● DIRECTION: Without including any images, repeat the data exactly.

● DATA SEGMENT:
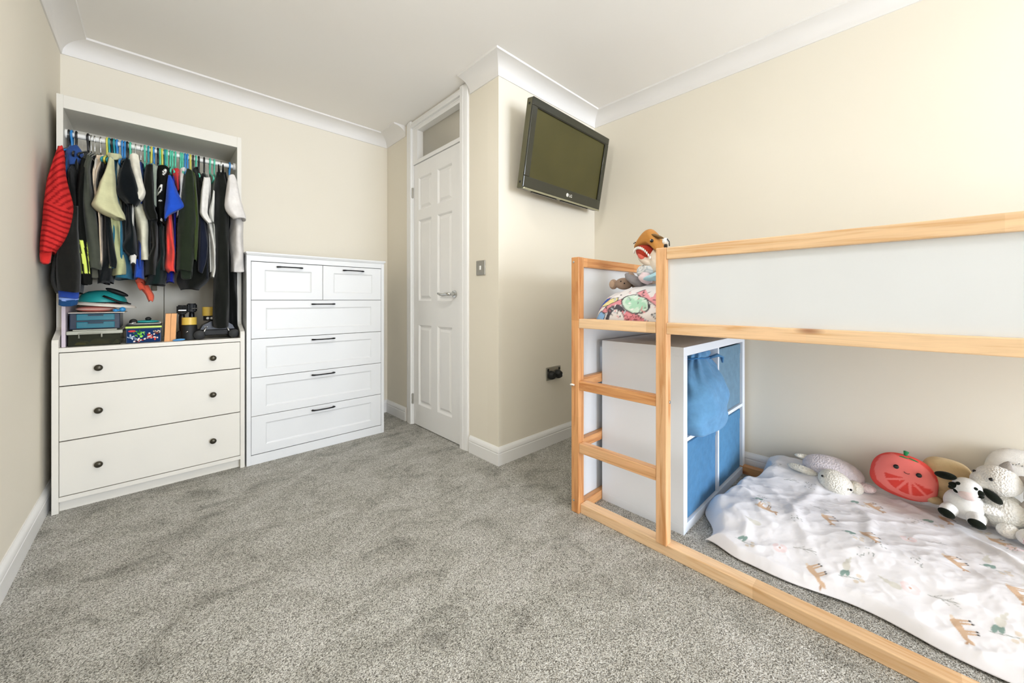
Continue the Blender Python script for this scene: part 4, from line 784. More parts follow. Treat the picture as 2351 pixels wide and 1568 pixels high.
obj('strap', tube([(-.190, 2.752, .985), (-.165, 2.748, .972), (-.140, 2.752, .958), (-.112, 2.756, .949), (-.095, 2.76, .945)], [.012, .013, .012, .010, .008], 10, flat=.4), 'black_rubber', tb, True)
obj('pad', ell((-.145, 2.79, 1.005), (.045, .02, .012), (0, .45, 0)), 'black_rubber', tb, True)
# printed navy box
hb = thing('printed_box', 'navy box with bright printed front and lime lid', 'box', (-.043, 2.78, SZ))
obj('body', box(-.110, .020, 2.685, 2.88, SZ, .822, .002), 'navy_plastic', hb); obj('lid', box(-.112, .022, 2.683, 2.882, .822, .832, .002), 'lime_plastic', hb); obj('lid_edge', box(-.112, .022, 2.683, 2.882, .832, .837, .001), 'black_rubber', hb)
n1, n2 = 160, 88; gx = np.linspace(-.106, .016, n1); gz = np.linspace(SZ+.003, .819, n2); X, Z = np.meshgrid(gx, gz); px, pz = X.ravel(), Z.ravel()
cols = np.tile(np.array(lin('16315c')), (len(px), 1)); rr = random.Random(5)
for (cx_, cz_, s_, pal) in ((-.060, .792, .022, ['6fbf3f', '4c9a2c', '9bdc66', '2d5f1c']), (-.018, .775, .026, ['b3261f', 'd8493c', 'e9d2c4', '7c1614']), (-.090, .776, .016, ['8fa3b8', '1e2f45', 'd5dce4']), (-.060, .760, .020, ['e8e4de', 'b3261f', '1c2430']), (.004, .798, .014, ['d9c0a8', '7a3028', '1c2430'])):
    for k in range(26):
        a_, q_ = rr.uniform(0, 6.28), rr.uniform(0, s_); e_ = ellipse_poly(cx_+q_*math.cos(a_)*1.1, cz_+q_*math.sin(a_)*.8, rr.uniform(.002, .007), rr.uniform(.0015, .004), rr.uniform(0, 3.14), 12)
        paint(cols, px, pz, e_, rr.choice(pal))
paint(cols, px, pz, ellipse_poly(-.088, .808, .014, .005), 'c9453f')
Fq = [(j*n1+i, j*n1+i+1, (j+1)*n1+i+1, (j+1)*n1+i) for j in range(n2-1) for i in range(n1-1)]
obj('printed_panel', ([(x, 2.6846, z) for x, z in zip(px, pz)], [], Fq), printed('card_print', 'card'), hb, colors=cols)
sh = thing('teal_glider', 'teal plastic toy with black and silver bits on the printed box', 'toy', (-.04, 2.76, .837))
obj('wing', ell((-.035, 2.76, .852), (.050, .03, .008)), 'teal_shell', sh, True); obj('turret', ell((-.030, 2.75, .866), (.012, .012, .010)), 'black_rubber', sh, True); obj('wheel', lathe([(0, -.006), (.014, -.006), (.016, 0), (.014, .006), (0, .006)], Matrix.Translation((-.085, 2.74, .852)) @ Matrix.Rotation(math.pi/2, 4, 'X'), 18), 'black_rubber', sh, True)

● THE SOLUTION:
Continue the Blender Python script for this scene: part 4, from line 784. More parts follow. Treat the picture as 2351 pixels wide and 1568 pixels high.
obj('strap', tube([(-.190, 2.752, .985), (-.165, 2.748, .972), (-.140, 2.752, .958), (-.112, 2.756, .949), (-.095, 2.76, .945)], [.012, .013, .012, .010, .008], 10, flat=.4), 'black_rubber', tb, True)
obj('pad', ell((-.145, 2.79, 1.005), (.045, .02, .012), (0, .45, 0)), 'black_rubber', tb, True)
# printed navy box
hb = thing('printed_box', 'navy box with bright printed front and lime lid', 'box', (-.043, 2.78, SZ))
obj('body', box(-.110, .020, 2.685, 2.88, SZ, .822, .002), 'navy_plastic', hb); obj('lid', box(-.112, .022, 2.683, 2.882, .822, .832, .002), 'lime_plastic', hb); obj('lid_edge', box(-.112, .022, 2.683, 2.882, .832, .837, .001), 'black_rubber', hb)
n1, n2 = 160, 88; gx = np.linspace(-.106, .016, n1); gz = np.linspace(SZ+.003, .819, n2); X, Z = np.meshgrid(gx, gz); px, pz = X.ravel(), Z.ravel()
cols = np.tile(np.array(lin('16315c')), (len(px), 1)); rr = random.Random(5)
for (cx_, cz_, s_, pal) in ((-.060, .792, .022, ['6fbf3f', '4c9a2c', '9bdc66', '2d5f1c']), (-.018, .775, .026, ['b3261f', 'd8493c', 'e9d2c4', '7c1614']), (-.090, .776, .016, ['8fa3b8', '1e2f45', 'd5dce4']), (-.060, .760, .020, ['e8e4de', 'b3261f', '1c2430']), (.004, .798, .014, ['d9c0a8', '7a3028', '1c2430'])):
    for k in range(26):
        a_, q_ = rr.uniform(0, 6.28), rr.uniform(0, s_); e_ = ellipse_poly(cx_+q_*math.cos(a_)*1.1, cz_+q_*math.sin(a_)*.8, rr.uniform(.002, .007), rr.uniform(.0015, .004), rr.uniform(0, 3.14), 12)
        paint(cols, px, pz, e_, rr.choice(pal))
paint(cols, px, pz, ellipse_poly(-.088, .808, .014, .005), 'c9453f')
Fq = [(j*n1+i, j*n1+i+1, (j+1)*n1+i+1, (j+1)*n1+i) for j in range(n2-1) for i in range(n1-1)]
obj('printed_panel', ([(x, 2.6846, z) for x, z in zip(px, pz)], [], Fq), printed('card_print', 'card'), hb, colors=cols)
sh = thing('teal_glider', 'teal plastic toy with black and silver bits on the printed box', 'toy', (-.04, 2.76, .837))
obj('wing', ell((-.035, 2.76, .852), (.050, .03, .008)), 'teal_shell', sh, True); obj('turret', ell((-.030, 2.75, .866), (.012, .012, .010)), 'black_rubber', sh, True); obj('wheel', lathe([(0, -.006), (.014, -.006), (.016, 0), (.014, .006), (0, .006)], Matrix.Translation((-.085, 2.74, .852)) @ Matrix.Rotation(math.pi/2, 4, 'X'), 18), 'black_rubber', sh, True)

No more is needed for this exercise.